I am constrained, by a sense of justice to myself, to state that this condition of things has always given me pain; that I have in season and out of season remonstrated against it; and that in the years 1853 and 1854 I began to persuade myself that I saw a restoration of the church, so far that is as it remains, in prospect. The patrons and rectors, Trinity College, Cambridge, very cordially seconded my efforts by undertaking to fill the great arch of the aviary with a window, to transfer the chancel from the south aisle to the nave, and to assist in carrying out the rest of the work. My parishioners many of them offered liberal subscriptions, and I was encouraged by the promise of aid from distant and eminent quarters. How and by whom this good work was defeated it boots not to tell. I was once disappointed and mortified; I am now contented and resigned.
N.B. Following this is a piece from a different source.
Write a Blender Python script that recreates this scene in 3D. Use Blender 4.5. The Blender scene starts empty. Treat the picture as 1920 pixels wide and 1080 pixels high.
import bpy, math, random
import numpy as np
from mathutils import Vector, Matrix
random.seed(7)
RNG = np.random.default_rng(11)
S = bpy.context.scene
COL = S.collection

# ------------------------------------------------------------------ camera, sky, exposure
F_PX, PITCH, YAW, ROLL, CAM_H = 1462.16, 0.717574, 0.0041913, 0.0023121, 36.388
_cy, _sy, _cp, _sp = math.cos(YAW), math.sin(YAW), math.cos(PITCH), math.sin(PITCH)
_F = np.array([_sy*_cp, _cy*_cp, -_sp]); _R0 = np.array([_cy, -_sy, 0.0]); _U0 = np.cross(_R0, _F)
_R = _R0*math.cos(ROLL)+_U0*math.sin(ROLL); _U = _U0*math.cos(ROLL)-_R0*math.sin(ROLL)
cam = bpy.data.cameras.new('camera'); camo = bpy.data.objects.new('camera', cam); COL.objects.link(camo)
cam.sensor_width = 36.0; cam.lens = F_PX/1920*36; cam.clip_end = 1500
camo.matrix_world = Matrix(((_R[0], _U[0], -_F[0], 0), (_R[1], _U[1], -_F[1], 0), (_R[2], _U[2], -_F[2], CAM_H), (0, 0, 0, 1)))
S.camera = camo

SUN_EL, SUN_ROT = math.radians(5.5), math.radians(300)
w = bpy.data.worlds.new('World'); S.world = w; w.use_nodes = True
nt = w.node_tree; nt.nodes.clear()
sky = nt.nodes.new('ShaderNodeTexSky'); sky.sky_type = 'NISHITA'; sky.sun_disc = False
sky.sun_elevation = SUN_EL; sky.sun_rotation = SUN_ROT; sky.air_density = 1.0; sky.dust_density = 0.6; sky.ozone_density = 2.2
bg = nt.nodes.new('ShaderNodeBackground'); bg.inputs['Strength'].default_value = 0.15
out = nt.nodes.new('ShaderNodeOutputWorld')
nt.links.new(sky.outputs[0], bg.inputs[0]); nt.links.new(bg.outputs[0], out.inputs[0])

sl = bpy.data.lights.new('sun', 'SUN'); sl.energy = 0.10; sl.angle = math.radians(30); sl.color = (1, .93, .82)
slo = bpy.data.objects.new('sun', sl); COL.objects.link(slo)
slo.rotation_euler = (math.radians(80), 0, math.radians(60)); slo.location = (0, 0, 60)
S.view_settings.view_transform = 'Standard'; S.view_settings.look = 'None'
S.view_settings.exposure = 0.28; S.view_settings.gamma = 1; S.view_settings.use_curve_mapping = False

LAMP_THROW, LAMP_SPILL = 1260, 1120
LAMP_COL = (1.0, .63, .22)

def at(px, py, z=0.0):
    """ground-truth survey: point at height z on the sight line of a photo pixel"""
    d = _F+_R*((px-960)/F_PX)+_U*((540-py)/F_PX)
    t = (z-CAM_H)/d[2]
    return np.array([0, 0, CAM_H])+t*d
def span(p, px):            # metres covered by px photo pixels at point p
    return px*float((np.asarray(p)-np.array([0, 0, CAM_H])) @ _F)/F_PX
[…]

Howbeit, after a peaceable endurance of more than a quarter of a century, I feel entitled to state that I have been assured over and over again, by persons quite competent to offer an opinion upon the subject, that no length of time can give the claimant of the severed portion of our church a title to the property—nay to add, that I can quite conceive that hereafter a vicar may arise who, unless it be spontaneously ceded, as is most devoutly to be wished, will be so indignant under the present state of things as to resolve to bring to an issue the question whether the laws of Christian England sanction such desecration. For myself, from feeling, I have been always unwilling to convert my church into an arena of strife. Other affecting considerations now invest it in my eyes with a character, humanly speaking, of still greater sanctity, and demand that none other save the accents of peace be ever heard within its walls.

I can only express my most fervent prayer that the restoration may hereafter be again undertaken under a better star and a more favourable combination of circumstances, and that, not content with a mere restoration of what remains, another generation will boldly and generously and vigorously advance to the still greater and better work of building up again the waste places of our Zion, of carrying the church out to its original eastern boundary, and internally of making it as perfect and beautiful as art can make it, since God hath no where (in the words of Hooker) revealed that He delighteth to dwell beggarly.

Then, with a nave and chancel open from east to west, to the length of 160 feet, wherein to celebrate the sacred offices of religion, the fine old church of Blyth will indeed speak to the very innermost heart of both rich and poor, and become once more the admiration of the country.

To be spoken of as having in any degree assisted as the pioneer in so good and pious a work will in that day be to my name and memory sufficient praise; and then will one proof more be given that a beautiful sanctuary and a pure worship are most perfectly compatible and consistent with each other.